2. The trial court did not commit error in sustaining the demurrer to appellant’s special answer. The facts alleged in both paragraphs were not materially different from the facts set out in the special answer of appellant that this court held bad on the former appeal for not alleging facts to bring him within the exemption of the proviso of the act; that is, for not alleging facts showing that the mine was in the block coal field, or devoted in whole or in part to mining block coal.
And under the well-settled law announced in the cases before cited, the trial court was as firmly required by the mandate of this court to hold these answers bad as the identical answer involved in the former appeal, for this court’s conclusion, that the special answer therein considered is bad, is the law of the case on that question, to be adhered to throughout all subsequent stages of the case.
3. 4. Moreover, it is true that all the facts alleged in the two paragraphs of special answer in this case could have been proved under the general issue. Such facts were intended to meet the charge contained in the affidavit that appellant had violated the act in question, and to give in detail the circumstances constituting his defense. They were mere argumentative denials of the charge. The general issue could not have been evaded, since if the appellant had not tendered it the statute (§2072 Burns 1908, Acts 1905 p. 584, §201) would have required it. In any view of the matter, it is questionable whether they were properly pleaded specially. Appellant could not, therefore, have been harmed by the action of the trial court in sustaining the State’s demurrer. Neaderhouser v. State (1867), 28 Ind. 257; Williams v. State (1907), 169 Ind. 384.
*1161. 5. Without setting out the amended affidavit in this opinion, it may be said again that it is substantially the same as the one set out in the former opinion of this court, and there held good and based on a valid law. That holding must, for the reasons heretofore given, be adhered to and applied to the amended affidavit, unless some constitutional objection to the act in question of sufficient potency to overthrow it is now urged that was not presented and decided on the former appeal. The one objection that is presented by appellant as such and that was not presented and decided then, is that said act “is in violation of the 5th amendment to the Constitution of the United States, in this, that it deprives one class of citizens of property without due process of law.” This objection is not well grounded, for this amendment operates exclusively in restriction of federal power, is a limitation on congress, and has no application to the states.
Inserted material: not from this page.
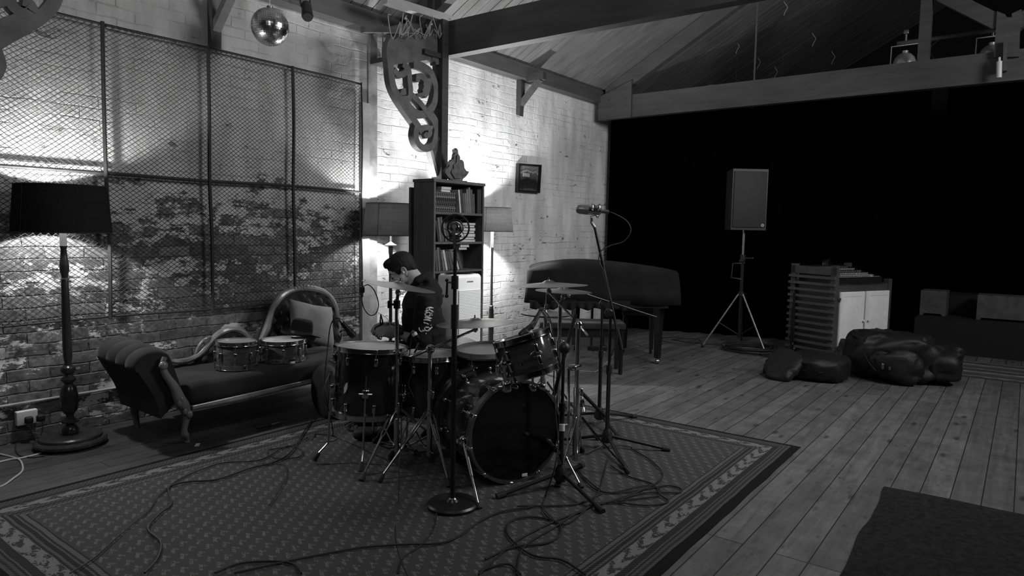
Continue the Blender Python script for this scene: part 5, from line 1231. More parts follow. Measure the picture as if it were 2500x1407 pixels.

Barron v. Mayor, etc. (1833), 7 Pet. *243, 8 L. Ed. 672; Thorington v. Montgomery (1893), 147 U. S. 490, 13 Sup. Ct. 394, 37 L. Ed. 252; Capital City Dairy Co. v. Ohio (1892), 183 U. S. 238, 22 Sup. Ct. 120, 46 L. Ed. 171.
6. However, as this same provision against the taking of property without due process of law is found in the 14th amendment to the United States Constitution, which does relate to the states, it may not be out of place to inquire whether this point of appellant presents any objection to the act sufficient to overcome the presumption in favor of its validity with which it is clothed at the outset. Appellant’s objection to the act on this ground is general; so general, that as there is nothing on the face of the act to suggest any arbitrary purpose or requirement, or any unfairness, in the regulation of mines provided for therein, it is difficult indeed to see wherein the act is not clearly within the legitimate scope of the police power. The police power of the State is broad and plenary in its effect, embracing its whole system of internal regulation. It embraces all regula*117tions designed to promote the public health, morals or safety. Its scope and those things it operates on specifically increase with the development of the resources of the State. The passing of our forests and the increase of our industries make the development of our coal deposits necessary and desirable. The protection of those who work in mines necessitates the proper regulation of the operation of such mines, and such regulation is too clearly within the police power to be questioned. Appellant in this case complains that the act discriminates between block and bituminous mines, to the benefit of the former and the injury of the latter; but there is nothing presented by the record to show that the discretion which the legislature has in the power to regulate was arbitrarily exercised. In fact, the reason for the discrimination seems to be made clear and proper in the opinion of the court on the former appeal of this case. Legislation which regulates business may well make distinctions depend upon.the degrees of evil, without being arbitrary or unreasonable, or in conflict with the equal protection provisions of the 14th amendment to the federal Constitution. Heath & Milligan Mfg. Co. v. Worst (1907), 207 U. S. 338, 28 Sup. Ct. 114, 52 L. Ed. 236.
In the case just cited it was held that the Supreme Court of the United States would not limit the power of the state, by declaring that because the judgment exercised by the legislature is unwise, it amounts to a denial of the equal protection of the laws, or the deprivation of property or liberty without due process of law. In the case at bar, there is nothing unwise apparent on the face of the law, nor does the record disclose it; but a care for workers in a dangerous employment is apparent. Appellant has not been deprived of his property, but has had impressed upon it a regulation which the legislature, in its discretion, has deemed wise.
The further suggestion of appellant, that the act violates article 1, §23, of our state Constitution, and the 14th amend*118ment to the federal Constitution, in that “ it grants special privileges to another class of citizens engaged in mining coal in what is known as the block coal district, and denies these privileges to all other persons,” we think has been sufficiently met by what was said in the former opinion in this case. State v. Barrett (1909), 172 Ind. 169. See, also, Chandler Coal Co. v. Sams (1908), 170 Ind. 623, which is decisive of this question.
There is no error in the record, and the judgment is affirmed.